Slechts 6,7% van de leerlingen in Portugal leert twee of meer talen op de middelbare school, waarmee het land ver onder het Europese gemiddelde van 60% zit, volgens gegevens van Eurostat.
Dit resultaat plaatst het land onderaan de ranglijst, samen met Ierland en Spanje, en contrasteert met de realiteit van verschillende lidstaten waar deze praktijk bijna universeel is.
Volgens Público, dat het Eurostat-rapport aanhaalt, is het geregistreerde percentage in Portugal licht gedaald ten opzichte van 2022, met 0,8 procentpunten. Van de landen met de hoogste waarden voeren Frankrijk (99,8%), Roemenië (99,1%) en Tsjechië (98,5%) de lijst aan. In het beroepsonderwijs is het verschil nog groter. Alleen in landen als Roemenië (97,2%) of Finland (85%) leren de meeste studenten twee of meer talen, terwijl Malta, Spanje en Griekenland een restpercentage hebben.

In Portugal is Engels veruit de meest bestudeerde taal, met 96% van de studenten in wetenschappelijke en menswetenschappelijke programma's en 80,1% in het beroepsonderwijs. In het reguliere onderwijs komt Spaans op de tweede plaats (27,1%), gevolgd door Duits (21,2%), Frans (20,8%) en Italiaans (3,2%). In het beroepsonderwijs nemen Duits (18,1%), Frans (14,1%), Spaans (6,6%) en Russisch (2,3%) de volgende plaatsen in.

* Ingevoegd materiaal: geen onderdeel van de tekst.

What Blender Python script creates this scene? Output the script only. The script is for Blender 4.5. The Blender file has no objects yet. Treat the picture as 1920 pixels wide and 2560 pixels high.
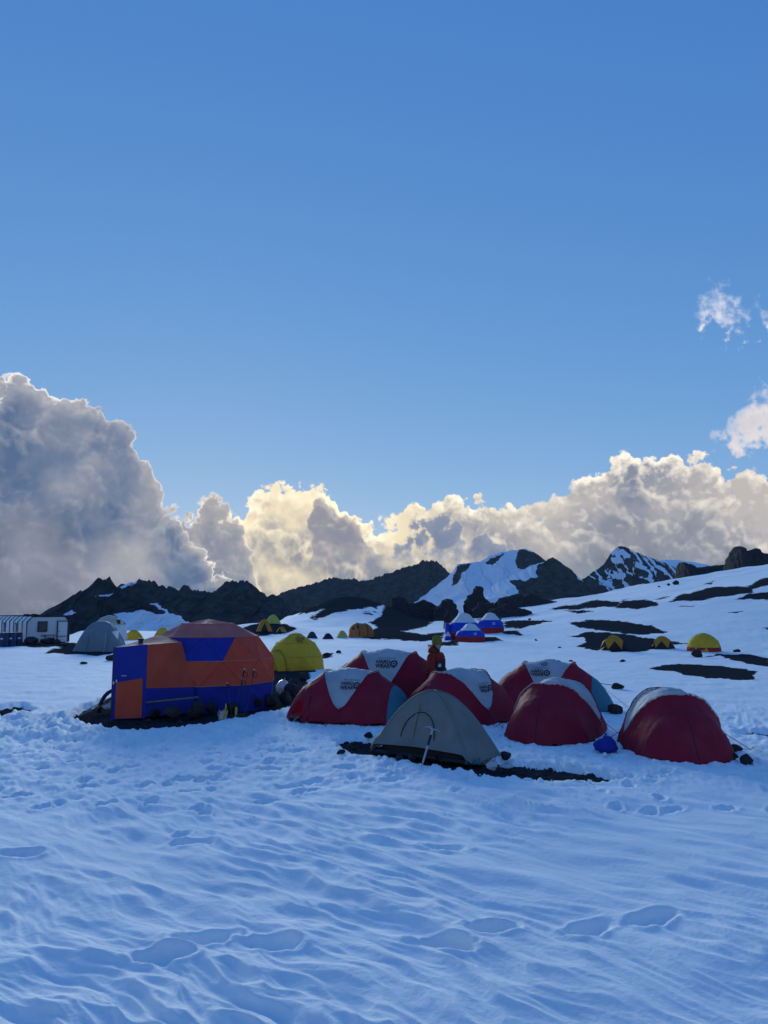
import bpy, math, random
import numpy as np
from mathutils import Vector
# ---------------------------------------------------------------- camera, sky, sun
SC = bpy.context.scene
F = 1924.0; PITCH = math.radians(7.26); CAMH = 2.5
cam = bpy.data.objects.new('camera', bpy.data.cameras.new('camera')); SC.collection.objects.link(cam); SC.camera = cam
cam.location = (0, 0, CAMH); cam.rotation_euler = (math.pi/2 + PITCH, 0, 0)
cam.data.sensor_fit = 'VERTICAL'; cam.data.sensor_height = 34.6; cam.data.lens = 34.6*F/2560
cam.data.clip_start = 0.05; cam.data.clip_end = 30000
SUN_EL, SUN_AZ = math.radians(12), math.radians(-14)   # the low sun, veiled by the cloud bank
SC.view_settings.view_transform = 'Standard'; SC.view_settings.look = 'None'
SC.view_settings.exposure = 0.40; SC.view_settings.gamma = 1.0

def pixdir(u, v):
    a, b = (u-960)/F, -(v-1280)/F
    d = (a, math.cos(PITCH)-b*math.sin(PITCH), math.sin(PITCH)+b*math.cos(PITCH))
    return d
def azel(u, v):
    d = pixdir(u, v); return math.atan2(d[0], d[1]), math.atan2(d[2], math.hypot(d[0], d[1]))

SKY_GRADE = ((.95, .655), (.56, .545), (.24, .62))   # exponent and gain for red, green, blue
def build_sky():
    w = bpy.data.worlds.new('World'); SC.world = w; w.use_nodes = True
    nt = w.node_tree; nt.nodes.clear(); N = nt.nodes.new; L = nt.links.new
    def sock(x, inp):
        if isinstance(x, (int, float)): inp.default_value = x
        elif isinstance(x, (tuple, list)): inp.default_value = tuple(x) + ((1,) if len(inp.default_value) == 4 and len(x) == 3 else ())
        else: L(x, inp)
    def m(op, a, b=None, c=None, clamp=False):
        n = N('ShaderNodeMath'); n.operation = op; n.use_clamp = clamp
        for i, x in enumerate((a, b, c)):
            if x is not None: sock(x, n.inputs[i])
        return n.outputs[0]
    def ss(x, a, b, lo=0.0, hi=1.0):
        n = N('ShaderNodeMapRange'); n.interpolation_type = 'SMOOTHSTEP'
        for i, v in enumerate((x, a, b, lo, hi)): sock(v, n.inputs[i])
        return n.outputs[0]
    def lin(x, a, b, lo=0.0, hi=1.0):
        n = N('ShaderNodeMapRange')
        for i, v in enumerate((x, a, b, lo, hi)): sock(v, n.inputs[i])
        return n.outputs[0]
    def mix(f, a, b):
        n = N('ShaderNodeMix'); n.data_type = 'RGBA'
        sock(f, n.inputs[0]); sock(a, n.inputs[6]); sock(b, n.inputs[7]); return n.outputs[2]
    def xyz(x, y, z=0.0):
        n = N('ShaderNodeCombineXYZ'); sock(x, n.inputs[0]); sock(y, n.inputs[1]); sock(z, n.inputs[2]); return n.outputs[0]
    def noise(p, scale, detail=4, rough=.55, dist=0.0):
        n = N('ShaderNodeTexNoise'); n.noise_dimensions = '2D'; L(p, n.inputs['Vector'])
        n.inputs['Scale'].default_value = scale; n.inputs['Detail'].default_value = detail
        n.inputs['Roughness'].default_value = rough; n.inputs['Distortion'].default_value = dist
        return n
    def puff(p, scale, detail, rough=.52):
        n = N('ShaderNodeTexVoronoi'); n.voronoi_dimensions = '2D'; n.feature = 'F1'; n.normalize = True; L(p, n.inputs['Vector'])
        n.inputs['Scale'].default_value = scale; n.inputs['Detail'].default_value = detail
        n.inputs['Roughness'].default_value = rough; n.inputs['Lacunarity'].default_value = 2.4
        q = m('MULTIPLY', n.outputs['Distance'], 1.0)
        return m('SUBTRACT', 1.0, m('MULTIPLY', m('MULTIPLY', q, q), 3.2))
    def vadd(a_, b_):
        n = N('ShaderNodeVectorMath'); n.operation = 'ADD'; L(a_, n.inputs[0]); sock(b_, n.inputs[1]); return n.outputs[0]
    W0 = .62                                   # half width in radians of the drawn cloud outlines
    def env(pts, az):
        # top outline of one cloud bank, elevation against azimuth, read off as (u, v) and turned into angles
        q = sorted(azel(u, v) for u, v in pts)
        n = N('ShaderNodeFloatCurve'); c = n.mapping.curves[0]
        pp = [(min(1, max(0, (a+W0)/(2*W0))), min(1, max(0, (e+.1)/.5))) for a, e in q]
        pp[0] = (0.0, pp[0][1]) if pp[0][0] > 0 else pp[0]; pp[-1] = (1.0, pp[-1][1])
        c.points[0].location = pp[0]; c.points[1].location = pp[-1]
        for p in pp[1:-1]: c.points.new(*p)
        for p in c.points: p.handle_type = 'AUTO_CLAMPED'
        n.mapping.update(); n.inputs[0].default_value = 1
        L(lin(az, -W0, W0), n.inputs[1])
        return lin(n.outputs[0], 0, 1, -.1, .4)
    tc = N('ShaderNodeTexCoord'); sep = N('ShaderNodeSeparateXYZ'); L(tc.outputs['Generated'], sep.inputs[0])
    X, Y, Z = sep.outputs
    az0 = m('ARCTAN2', X, Y); el0 = m('ARCSINE', Z)
    # beyond the drawn stretch the bank goes on round the horizon: the outline is mirrored back and forth
    az = m('PINGPONG', m('ADD', az0, W0+8*W0), 2*W0); az = m('SUBTRACT', az, W0)
    # clear sky: Nishita, graded channel by channel like the phone picture
    sk = N('ShaderNodeTexSky'); sk.sky_type = 'NISHITA'; sk.sun_disc = False
    sk.sun_elevation = SUN_EL; sk.sun_rotation = SUN_AZ; sk.altitude = 4300; sk.dust_density = .3
    sp = N('ShaderNodeSeparateColor'); L(sk.outputs[0], sp.inputs[0]); cb = N('ShaderNodeCombineColor')
    for i, (k, g) in enumerate(SKY_GRADE):
        L(m('MULTIPLY', m('POWER', m('MULTIPLY', sp.outputs[i], .1), k), g), cb.inputs[i])
    col = cb.outputs[0]
    P3 = xyz(m('MULTIPLY', az0, 10.0), m('MULTIPLY', el0, 10.0))
    gx, gy = azel(760, 1400)                   # the hidden low sun shines through the bank about here
    gd = m('ADD', m('POWER', m('MULTIPLY', m('SUBTRACT', az, gx), 5.0), 2.0), m('POWER', m('MULTIPLY', m('SUBTRACT', el0, gy), 8.0), 2.0))
    glow = m('POWER', 2.718, m('MULTIPLY', gd, -1.0))
    # fields shared by all banks
    wn = noise(P3, 1.1, 3, .55); ws = N('ShaderNodeSeparateColor'); L(wn.outputs['Color'], ws.inputs[0])
    WX = m('SUBTRACT', ws.outputs[0], .5); WY = m('SUBTRACT', ws.outputs[1], .5)
    PW = vadd(P3, xyz(m('MULTIPLY', WX, .40), m('MULTIPLY', WY, .40)))
    PF = puff(PW, 1.9, 2.6); PF2 = puff(vadd(PW, (.04, .075, 0)), 1.9, 2.6)
    RL = m('SUBTRACT', PF, PF2)
    fnn = noise(P3, 6.5, 5, .58); fs = N('ShaderNodeSeparateColor'); L(fnn.outputs['Color'], fs.inputs[0])
    FN = m('SUBTRACT', fs.outputs[0], .5); FM = m('SUBTRACT', fs.outputs[1], .5)
    bnn = noise(P3, .75, 5, .52); bs = N('ShaderNodeSeparateColor'); L(bnn.outputs['Color'], bs.inputs[0])
    BN = m('SUBTRACT', bs.outputs[0], .5); BM = m('SUBTRACT', bs.outputs[1], .5)
    HN = m('ADD', m('SUBTRACT', PF, .55), m('MULTIPLY', FN, .7))
    def bank(col, top, warp=.03, amp=.06, soft=.006, rim=(1, .95, .8), mid=(.4, .4, .45), dark=(.16, .22, .34), low=None, fine=.25, lo=(.10, .26), fnoise=1.0,
             k0=.012, k1=.07, blot=.5, bottom=None, bsoft=.04, relief=.8, warm=1.0, fade=1.0, sgn=1.0, bl=None):
        wx = m('MULTIPLY', WX, warp*2*sgn); wy = m('MULTIPLY', WY, warp*sgn)
        E_ = env(top, m('ADD', az, wx))
        h = m('MULTIPLY', HN if fnoise == 1.0 else m('ADD', m('SUBTRACT', PF, .55), m('MULTIPLY', FN, .7*fnoise)), amp)
        d = m('ADD', m('SUBTRACT', E_, m('ADD', el0, wy)), h)
        a = ss(d, 0.0, soft)
        if bottom:
            B_ = env(bottom, m('ADD', az, wx))
            db = m('ADD', m('SUBTRACT', el0, B_), m('MULTIPLY', h, .7))
            a = m('MULTIPLY', a, ss(db, 0.0, bsoft))
            d = m('SMOOTH_MIN', d, m('MULTIPLY', db, 1.5), .02)
        edge = m('MULTIPLY', ss(m('ADD', d, m('MULTIPLY', FN, k0*1.5)), k0*.1, k0*2.0, 1.0, 0.0), ss(m('ADD', BN, m('MULTIPLY', FM, .4)), -.12, .16, .35, 1.0))
        lit = m('ADD', edge, m('MULTIPLY', m('ADD', RL, m('MULTIPLY', FM, .25)), m('MULTIPLY', ss(d, 0, .15, 1.0, .5), relief*1.3)), clamp=True)
        # thin cloud lets the light through, thick cloud is grey-blue: depth below the outline plus broad thick and thin patches
        t = m('ADD', m('MULTIPLY', ss(d, 0.0, k1), .62), m('MULTIPLY', (bl or BN), blot*2.2*sgn))
        t = m('ADD', m('ADD', t, m('MULTIPLY', RL, -.35*relief)), m('MULTIPLY', FM, fine), clamp=True)
        body = mix(t, mid, dark)
        if low: body = mix(ss(d, *lo), body, mix(t, [min(1, x*1.25) for x in low], [x*.8 for x in low]))
        gl = m('MULTIPLY', glow, warm)
        body = mix(m('MULTIPLY', m('MULTIPLY', gl, m('SUBTRACT', 1.1, t)), .95, clamp=True), body, (.93, .77, .47))
        rc = mix(m('MULTIPLY', gl, 1.0, clamp=True), rim, (1.03, .90, .62))
        c = mix(lit, body, rc)
        return mix(m('MULTIPLY', a, fade), col, c)
    back = [(-260, 1330), (380, 1340), (430, 1320), (490, 1275), (545, 1262), (600, 1300), (650, 1240), (720, 1228), (800, 1226), (845, 1240), (885, 1300), (950, 1325), (1000, 1285), (1080, 1270), (1150, 1250), (1205, 1245), (1245, 1295), (1300, 1282), (1350, 1285), (1400, 1255), (1450, 1225), (1500, 1180), (1560, 1150), (1650, 1160), (1750, 1165), (1850, 1190), (1920, 1215), (2150, 1230)]
    tower = [(-260, 930), (-60, 950), (0, 958), (60, 952), (120, 968), (200, 980), (240, 984), (253, 1014), (270, 1040), (312, 1058), (352, 1085), (364, 1135), (386, 1158), (394, 1212), (420, 1246), (447, 1288), (475, 1335), (530, 1400), (600, 1480), (700, 1560), (2150, 1700)]
    tower = [(u, v+22) for u, v in tower]
    clear = col
    col = bank(col, back, warp=.02, amp=.045, rim=(.85, .77, .65), mid=(.42, .39, .37), dark=(.17, .195, .26), low=(.20, .215, .25), lo=(.04, .13), k0=.014, k1=.09, blot=1.25, relief=1.35, fine=.55)
    g1 = [(-260, 1900), (860, 1700), (960, 1450), (1040, 1345), (1110, 1300), (1180, 1300), (1235, 1340), (1320, 1400), (1420, 1700), (2150, 1900)]
    g1b = [(-260, 1375), (2150, 1375)]
    col = bank(col, g1, warp=.03, amp=.05, rim=(.62, .56, .52), mid=(.20, .23, .31), dark=(.12, .16, .26), k0=.006, k1=.03, bottom=g1b, bsoft=.02, warm=.1, relief=.4, soft=.012, sgn=-1)
    g2 = [(-260, 1900), (700, 1800), (770, 1340), (810, 1245), (850, 1250), (890, 1310), (940, 1430), (1020, 1800), (2150, 1900)]
    col = bank(col, g2, warp=.03, amp=.05, rim=(.85, .74, .6), mid=(.24, .235, .28), dark=(.15, .16, .23), k0=.006, k1=.04, warm=.12, relief=.7, bottom=[(-260, 1440), (2150, 1440)], bsoft=.06, soft=.02, sgn=-1)
    g3 = [(-260, 1900), (340, 1800), (400, 1480), (435, 1330), (475, 1282), (540, 1262), (576, 1282), (602, 1330), (626, 1400), (650, 1500), (720, 1800), (2150, 1900)]
    col = bank(col, g3, warp=.02, amp=.05, rim=(.82, .72, .58), mid=(.25, .255, .30), dark=(.10, .135, .22), k0=.007, k1=.045, warm=.2, relief=.5, soft=.01, sgn=-1)
    col = bank(col, tower, warp=.022, amp=.062, rim=(.97, .9, .8), mid=(.27, .28, .33), dark=(.07, .115, .21), low=(.145, .15, .195), k0=.006, k1=.04, blot=1.45, relief=.35, warm=.3, bl=BM, fnoise=.5)
    g4 = [(-260, 1900), (-40, 1500), (60, 1180), (140, 1075), (230, 1050), (280, 1075), (315, 1110), (340, 1170), (380, 1500), (450, 1900), (2150, 1900)]
    col = bank(col, g4, warp=.04, amp=.05, rim=(.17, .20, .28), mid=(.13, .17, .26), dark=(.085, .13, .225), k0=.01, k1=.05, warm=.0, relief=.3, soft=.05, bottom=[(-260, 1185), (2150, 1185)], bsoft=.05, sgn=-1, fade=.9)
    w1 = [(-260, 1900), (1680, 1500), (1722, 800), (1750, 765), (1800, 748), (1835, 745), (1870, 770), (1925, 775), (1985, 1200), (2150, 1300)]
    w1b = [(-260, 700), (1720, 790), (1770, 800), (1815, 850), (1845, 845), (1875, 815), (1925, 810), (2150, 800)]
    col = bank(col, w1, warp=.03, amp=.075, rim=(.95, .88, .84), mid=(.72, .7, .72), dark=(.5, .52, .6), k0=.02, k1=.08, bottom=w1b, bsoft=.02, warm=.0, soft=.07, fade=.95, relief=.3, fnoise=1.8)
    w2 = [(-260, 1900), (1740, 1600), (1790, 1150), (1830, 1060), (1870, 1010), (1920, 955), (1990, 900), (2060, 960), (2150, 1500)]
    w2b = [(-260, 900), (1790, 1110), (1850, 1115), (1920, 1110), (2150, 1120)]
    col = bank(col, w2, warp=.03, amp=.07, rim=(.92, .82, .72), mid=(.68, .62, .6), dark=(.45, .45, .5), k0=.02, k1=.1, bottom=w2b, bsoft=.03, warm=.0, soft=.06, relief=.35, fnoise=2.2)
    def background(c, gain=1.0):
        vm = N('ShaderNodeVectorMath'); vm.operation = 'SCALE'; L(c, vm.inputs[0]); vm.inputs['Scale'].default_value = 10.0*gain
        bg = N('ShaderNodeBackground'); L(vm.outputs[0], bg.inputs[0]); bg.inputs[1].default_value = .1
        return bg.outputs[0]
    # high above the bank there is only clear sky (and no cloud nodes to evaluate)
    mx = N('ShaderNodeMixShader'); L(m('GREATER_THAN', el0, azel(960, 640)[1]), mx.inputs[0])
    L(background(col), mx.inputs[1]); L(background(clear), mx.inputs[2])
    out = N('ShaderNodeOutputWorld'); L(mx.outputs[0], out.inputs[0])
    w.cycles.sampling_method = 'MANUAL'; w.cycles.sample_map_resolution = 512
build_sky()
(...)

Het nationale curriculum vereist Engels van klas 1 tot en met 9, maar vanaf de middelbare school is slechts één vreemde taal vereist in het algemene onderwijs van de meeste opleidingen. In het geval van de cursus Taal en Literatuur is het mogelijk om twee talen te studeren, maar dit is de uitzondering die de regel bevestigt - de meeste studenten beëindigen de middelbare school zonder regelmatig in contact te komen met meer dan één vreemde taal.